According to CEO Philip Lieberman, Apple is being driven by companies like Apple that are pushing their products as corporate ready or compatible. “We’ve been here before,” he said. “It’s the same classic back door sales process used to promote PCs in the 1980s, where the large IT shops controlled both the glass house and what was on the desktops”.
“Back then users and managers would show how PCs were better, faster, and more flexible than the ‘stone age’ solutions offered by IT,” Lieberman added. “Ultimately IT was forced to adopt PCs as their corporate standard – the new twist today is that the interlopers are devices that will always be owned by the consumer, not the company”.
Of course, companies willing to engage in BYOD should recognise that it will pose new challenges that must be taken under consideration. In an interview with ChannelBiz UK, Vodafone Global Enterprise’s Nick Webb said that the BYOD phenomen is “unquestionably” being driven by the end user rather than organisations, and that the organisations are being reluctantly dragged into it.
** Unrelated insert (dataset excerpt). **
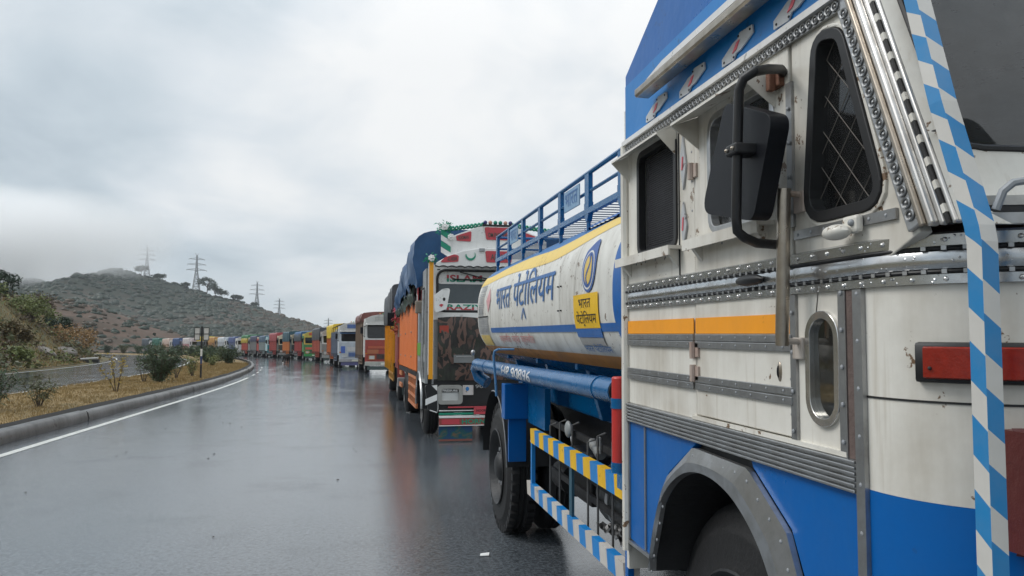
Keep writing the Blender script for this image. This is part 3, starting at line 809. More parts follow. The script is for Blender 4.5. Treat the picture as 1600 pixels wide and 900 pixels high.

However, there are ways to overcome security challenges, including containerised versions on a device that carries company data, so firms can apply security policies to that specific aspect of the device.
But according to Lieberman Software, the core of enterprise authentication has been in-house enterprise identity management with the use of fat clients, as well as web browsers that provide integrated authentication of corporate credentials, often strengthened, among government users, by smartcard standards like CAC and PIV.
“In today’s consumer-owned devices,” Lieberman said, “the ability to adopt and sustain enterprise access and revocation controls is non-existent or impaired. In an effort to meet the demands of BYOD, enterprises are being forced to employ soft certificates with diminished security.
“While end-users might love the convenience,” Lieberman added, “a lost or compromised device can fast become a nightmare for the CIO”. Organisations must make sure they understand what they are opening it up to when they allow or encourage BYOD, he said.
Of course, most of those acting on the BYOD trend, having been convinced of the overall benefits, will be made all too aware of the necessities of robust security if they do not take responsibility in ensuring best practice policies.